Question of hierarchy: Matter effects with atmospheric neutrinos and antineutrinos

It is by now established that neutrinos mix, have (different) nonzero masses, and therefore oscillate. The oscillation parameters themselves, however, are not all well-known. An open problem is that of the neutrino mass hierarchy. We study the possibility of determining the neutrino mass hierarchy with atmospheric neutrinos using an iron calorimeter detector capable of charge identification such as the proposed MONOLITH and ICAL/INO detectors.
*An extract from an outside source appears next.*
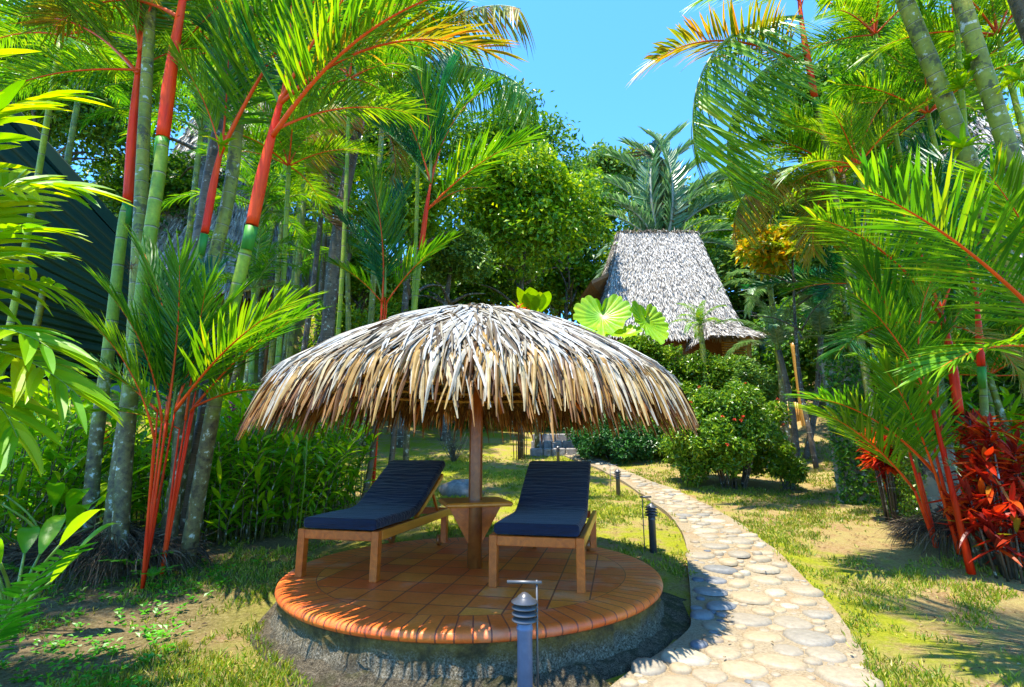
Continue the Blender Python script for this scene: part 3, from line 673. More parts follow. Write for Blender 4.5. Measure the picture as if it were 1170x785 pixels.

We find that such detectors are sensitive to the sign of the mass-squared difference, delta(32)=m(3)(2)-m(2)(2), provided the as-yet unknown mixing angle between the first and third generations, theta(13), is greater than 6degrees (sin(2)2theta(13)>0.04). A result with a significance greater than 90% CL requires large exposures (more than 500 kton-years) as well as good energy and angular resolution of the detected muons (better than 15%), especially for small theta(13). Hence obtaining definitive results with such a detector is difficult, unless theta(13) turns out to be large. In contrast, such detectors can establish a clear oscillation pattern in atmospheric neutrinos in about 150 kton-years, therefore determining the absolute value of delta(32) and sin(2)2theta(23) to within 10%.